# Given task:
In full and without alteration, give the listing again.

# Data section:
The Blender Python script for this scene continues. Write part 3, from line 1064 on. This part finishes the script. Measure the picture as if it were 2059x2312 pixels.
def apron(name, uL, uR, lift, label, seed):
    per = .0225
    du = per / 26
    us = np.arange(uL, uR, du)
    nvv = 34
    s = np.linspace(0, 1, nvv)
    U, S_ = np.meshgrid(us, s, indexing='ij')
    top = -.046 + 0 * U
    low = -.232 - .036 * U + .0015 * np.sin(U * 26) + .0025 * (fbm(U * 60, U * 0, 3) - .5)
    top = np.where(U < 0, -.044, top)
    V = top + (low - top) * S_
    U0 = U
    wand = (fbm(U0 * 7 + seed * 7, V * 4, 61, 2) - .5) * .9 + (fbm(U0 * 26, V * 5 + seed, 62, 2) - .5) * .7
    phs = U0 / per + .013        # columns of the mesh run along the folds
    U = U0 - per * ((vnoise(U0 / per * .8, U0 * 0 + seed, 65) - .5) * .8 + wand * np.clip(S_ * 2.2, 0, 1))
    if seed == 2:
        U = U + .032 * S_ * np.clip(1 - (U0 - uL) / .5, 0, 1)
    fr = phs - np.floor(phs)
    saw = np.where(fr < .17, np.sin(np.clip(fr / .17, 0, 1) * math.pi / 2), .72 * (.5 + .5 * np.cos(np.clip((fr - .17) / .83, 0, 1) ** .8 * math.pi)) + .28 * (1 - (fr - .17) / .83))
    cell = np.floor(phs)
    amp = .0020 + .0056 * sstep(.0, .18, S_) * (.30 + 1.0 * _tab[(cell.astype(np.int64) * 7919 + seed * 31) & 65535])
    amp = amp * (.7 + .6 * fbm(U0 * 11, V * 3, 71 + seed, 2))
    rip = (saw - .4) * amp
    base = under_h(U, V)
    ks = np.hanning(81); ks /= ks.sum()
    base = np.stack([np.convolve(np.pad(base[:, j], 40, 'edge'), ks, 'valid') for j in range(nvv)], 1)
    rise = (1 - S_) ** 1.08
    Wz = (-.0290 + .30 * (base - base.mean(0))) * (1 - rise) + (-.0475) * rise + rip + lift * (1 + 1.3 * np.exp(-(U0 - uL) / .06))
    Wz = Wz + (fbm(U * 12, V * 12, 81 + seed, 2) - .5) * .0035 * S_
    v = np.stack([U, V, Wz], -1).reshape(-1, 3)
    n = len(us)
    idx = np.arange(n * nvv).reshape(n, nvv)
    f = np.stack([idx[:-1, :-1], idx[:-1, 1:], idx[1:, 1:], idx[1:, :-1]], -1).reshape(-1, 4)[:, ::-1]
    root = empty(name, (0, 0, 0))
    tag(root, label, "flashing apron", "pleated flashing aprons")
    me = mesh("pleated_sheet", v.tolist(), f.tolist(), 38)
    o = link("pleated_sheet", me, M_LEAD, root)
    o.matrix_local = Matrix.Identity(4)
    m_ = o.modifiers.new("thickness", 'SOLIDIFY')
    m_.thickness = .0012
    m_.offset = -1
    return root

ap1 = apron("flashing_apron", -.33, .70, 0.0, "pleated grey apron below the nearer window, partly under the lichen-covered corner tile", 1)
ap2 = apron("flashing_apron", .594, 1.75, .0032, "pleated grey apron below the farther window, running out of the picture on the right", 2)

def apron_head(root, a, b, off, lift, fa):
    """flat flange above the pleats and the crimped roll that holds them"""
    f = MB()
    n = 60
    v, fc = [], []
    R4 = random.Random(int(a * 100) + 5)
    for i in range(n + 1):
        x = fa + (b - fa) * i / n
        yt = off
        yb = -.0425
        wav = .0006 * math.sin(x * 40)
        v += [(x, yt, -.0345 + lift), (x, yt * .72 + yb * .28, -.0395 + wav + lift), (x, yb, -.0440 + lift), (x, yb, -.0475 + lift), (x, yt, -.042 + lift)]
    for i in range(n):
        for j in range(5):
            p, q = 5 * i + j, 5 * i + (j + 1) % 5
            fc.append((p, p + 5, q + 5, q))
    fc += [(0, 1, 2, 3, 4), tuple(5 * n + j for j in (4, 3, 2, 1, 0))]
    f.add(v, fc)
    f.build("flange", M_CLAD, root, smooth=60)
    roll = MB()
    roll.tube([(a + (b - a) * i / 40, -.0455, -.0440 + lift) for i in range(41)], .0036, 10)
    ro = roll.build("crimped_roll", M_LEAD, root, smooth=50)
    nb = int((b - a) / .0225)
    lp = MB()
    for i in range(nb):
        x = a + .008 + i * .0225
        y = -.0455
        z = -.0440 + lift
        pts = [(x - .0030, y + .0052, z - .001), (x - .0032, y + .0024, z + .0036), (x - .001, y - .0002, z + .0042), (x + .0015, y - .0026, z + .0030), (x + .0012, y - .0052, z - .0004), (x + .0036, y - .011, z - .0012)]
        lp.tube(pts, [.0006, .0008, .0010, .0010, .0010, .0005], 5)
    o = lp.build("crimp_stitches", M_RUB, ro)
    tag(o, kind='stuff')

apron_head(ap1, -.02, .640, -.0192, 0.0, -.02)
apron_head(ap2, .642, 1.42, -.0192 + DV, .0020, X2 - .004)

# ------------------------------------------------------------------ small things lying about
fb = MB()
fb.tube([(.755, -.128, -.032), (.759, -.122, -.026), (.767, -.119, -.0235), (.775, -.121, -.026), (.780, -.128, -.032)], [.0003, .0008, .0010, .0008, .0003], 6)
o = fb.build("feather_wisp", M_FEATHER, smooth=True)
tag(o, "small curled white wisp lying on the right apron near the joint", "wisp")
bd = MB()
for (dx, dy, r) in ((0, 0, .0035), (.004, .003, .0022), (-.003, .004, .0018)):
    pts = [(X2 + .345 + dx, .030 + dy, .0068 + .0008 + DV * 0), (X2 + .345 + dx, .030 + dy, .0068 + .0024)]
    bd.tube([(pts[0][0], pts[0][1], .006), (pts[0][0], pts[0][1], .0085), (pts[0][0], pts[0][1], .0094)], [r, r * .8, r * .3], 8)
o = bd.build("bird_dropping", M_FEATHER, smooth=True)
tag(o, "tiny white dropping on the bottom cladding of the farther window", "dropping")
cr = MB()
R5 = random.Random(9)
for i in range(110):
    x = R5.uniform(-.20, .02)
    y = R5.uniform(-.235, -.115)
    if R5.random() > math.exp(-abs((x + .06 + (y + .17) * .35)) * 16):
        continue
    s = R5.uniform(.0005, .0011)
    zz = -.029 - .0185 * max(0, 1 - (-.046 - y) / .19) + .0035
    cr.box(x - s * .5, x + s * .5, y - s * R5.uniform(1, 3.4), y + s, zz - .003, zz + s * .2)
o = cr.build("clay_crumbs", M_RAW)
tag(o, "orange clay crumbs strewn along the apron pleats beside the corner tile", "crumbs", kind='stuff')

# Output for this task:
The Blender Python script for this scene continues. Write part 3, from line 1064 on. This part finishes the script. Measure the picture as if it were 2059x2312 pixels.
def apron(name, uL, uR, lift, label, seed):
    per = .0225
    du = per / 26
    us = np.arange(uL, uR, du)
    nvv = 34
    s = np.linspace(0, 1, nvv)
    U, S_ = np.meshgrid(us, s, indexing='ij')
    top = -.046 + 0 * U
    low = -.232 - .036 * U + .0015 * np.sin(U * 26) + .0025 * (fbm(U * 60, U * 0, 3) - .5)
    top = np.where(U < 0, -.044, top)
    V = top + (low - top) * S_
    U0 = U
    wand = (fbm(U0 * 7 + seed * 7, V * 4, 61, 2) - .5) * .9 + (fbm(U0 * 26, V * 5 + seed, 62, 2) - .5) * .7
    phs = U0 / per + .013        # columns of the mesh run along the folds
    U = U0 - per * ((vnoise(U0 / per * .8, U0 * 0 + seed, 65) - .5) * .8 + wand * np.clip(S_ * 2.2, 0, 1))
    if seed == 2:
        U = U + .032 * S_ * np.clip(1 - (U0 - uL) / .5, 0, 1)
    fr = phs - np.floor(phs)
    saw = np.where(fr < .17, np.sin(np.clip(fr / .17, 0, 1) * math.pi / 2), .72 * (.5 + .5 * np.cos(np.clip((fr - .17) / .83, 0, 1) ** .8 * math.pi)) + .28 * (1 - (fr - .17) / .83))
    cell = np.floor(phs)
    amp = .0020 + .0056 * sstep(.0, .18, S_) * (.30 + 1.0 * _tab[(cell.astype(np.int64) * 7919 + seed * 31) & 65535])
    amp = amp * (.7 + .6 * fbm(U0 * 11, V * 3, 71 + seed, 2))
    rip = (saw - .4) * amp
    base = under_h(U, V)
    ks = np.hanning(81); ks /= ks.sum()
    base = np.stack([np.convolve(np.pad(base[:, j], 40, 'edge'), ks, 'valid') for j in range(nvv)], 1)
    rise = (1 - S_) ** 1.08
    Wz = (-.0290 + .30 * (base - base.mean(0))) * (1 - rise) + (-.0475) * rise + rip + lift * (1 + 1.3 * np.exp(-(U0 - uL) / .06))
    Wz = Wz + (fbm(U * 12, V * 12, 81 + seed, 2) - .5) * .0035 * S_
    v = np.stack([U, V, Wz], -1).reshape(-1, 3)
    n = len(us)
    idx = np.arange(n * nvv).reshape(n, nvv)
    f = np.stack([idx[:-1, :-1], idx[:-1, 1:], idx[1:, 1:], idx[1:, :-1]], -1).reshape(-1, 4)[:, ::-1]
    root = empty(name, (0, 0, 0))
    tag(root, label, "flashing apron", "pleated flashing aprons")
    me = mesh("pleated_sheet", v.tolist(), f.tolist(), 38)
    o = link("pleated_sheet", me, M_LEAD, root)
    o.matrix_local = Matrix.Identity(4)
    m_ = o.modifiers.new("thickness", 'SOLIDIFY')
    m_.thickness = .0012
    m_.offset = -1
    return root

ap1 = apron("flashing_apron", -.33, .70, 0.0, "pleated grey apron below the nearer window, partly under the lichen-covered corner tile", 1)
ap2 = apron("flashing_apron", .594, 1.75, .0032, "pleated grey apron below the farther window, running out of the picture on the right", 2)

def apron_head(root, a, b, off, lift, fa):
    """flat flange above the pleats and the crimped roll that holds them"""
    f = MB()
    n = 60
    v, fc = [], []
    R4 = random.Random(int(a * 100) + 5)
    for i in range(n + 1):
        x = fa + (b - fa) * i / n
        yt = off
        yb = -.0425
        wav = .0006 * math.sin(x * 40)
        v += [(x, yt, -.0345 + lift), (x, yt * .72 + yb * .28, -.0395 + wav + lift), (x, yb, -.0440 + lift), (x, yb, -.0475 + lift), (x, yt, -.042 + lift)]
    for i in range(n):
        for j in range(5):
            p, q = 5 * i + j, 5 * i + (j + 1) % 5
            fc.append((p, p + 5, q + 5, q))
    fc += [(0, 1, 2, 3, 4), tuple(5 * n + j for j in (4, 3, 2, 1, 0))]
    f.add(v, fc)
    f.build("flange", M_CLAD, root, smooth=60)
    roll = MB()
    roll.tube([(a + (b - a) * i / 40, -.0455, -.0440 + lift) for i in range(41)], .0036, 10)
    ro = roll.build("crimped_roll", M_LEAD, root, smooth=50)
    nb = int((b - a) / .0225)
    lp = MB()
    for i in range(nb):
        x = a + .008 + i * .0225
        y = -.0455
        z = -.0440 + lift
        pts = [(x - .0030, y + .0052, z - .001), (x - .0032, y + .0024, z + .0036), (x - .001, y - .0002, z + .0042), (x + .0015, y - .0026, z + .0030), (x + .0012, y - .0052, z - .0004), (x + .0036, y - .011, z - .0012)]
        lp.tube(pts, [.0006, .0008, .0010, .0010, .0010, .0005], 5)
    o = lp.build("crimp_stitches", M_RUB, ro)
    tag(o, kind='stuff')

apron_head(ap1, -.02, .640, -.0192, 0.0, -.02)
apron_head(ap2, .642, 1.42, -.0192 + DV, .0020, X2 - .004)

# ------------------------------------------------------------------ small things lying about
fb = MB()
fb.tube([(.755, -.128, -.032), (.759, -.122, -.026), (.767, -.119, -.0235), (.775, -.121, -.026), (.780, -.128, -.032)], [.0003, .0008, .0010, .0008, .0003], 6)
o = fb.build("feather_wisp", M_FEATHER, smooth=True)
tag(o, "small curled white wisp lying on the right apron near the joint", "wisp")
bd = MB()
for (dx, dy, r) in ((0, 0, .0035), (.004, .003, .0022), (-.003, .004, .0018)):
    pts = [(X2 + .345 + dx, .030 + dy, .0068 + .0008 + DV * 0), (X2 + .345 + dx, .030 + dy, .0068 + .0024)]
    bd.tube([(pts[0][0], pts[0][1], .006), (pts[0][0], pts[0][1], .0085), (pts[0][0], pts[0][1], .0094)], [r, r * .8, r * .3], 8)
o = bd.build("bird_dropping", M_FEATHER, smooth=True)
tag(o, "tiny white dropping on the bottom cladding of the farther window", "dropping")
cr = MB()
R5 = random.Random(9)
for i in range(110):
    x = R5.uniform(-.20, .02)
    y = R5.uniform(-.235, -.115)
    if R5.random() > math.exp(-abs((x + .06 + (y + .17) * .35)) * 16):
        continue
    s = R5.uniform(.0005, .0011)
    zz = -.029 - .0185 * max(0, 1 - (-.046 - y) / .19) + .0035
    cr.box(x - s * .5, x + s * .5, y - s * R5.uniform(1, 3.4), y + s, zz - .003, zz + s * .2)
o = cr.build("clay_crumbs", M_RAW)
tag(o, "orange clay crumbs strewn along the apron pleats beside the corner tile", "crumbs", kind='stuff')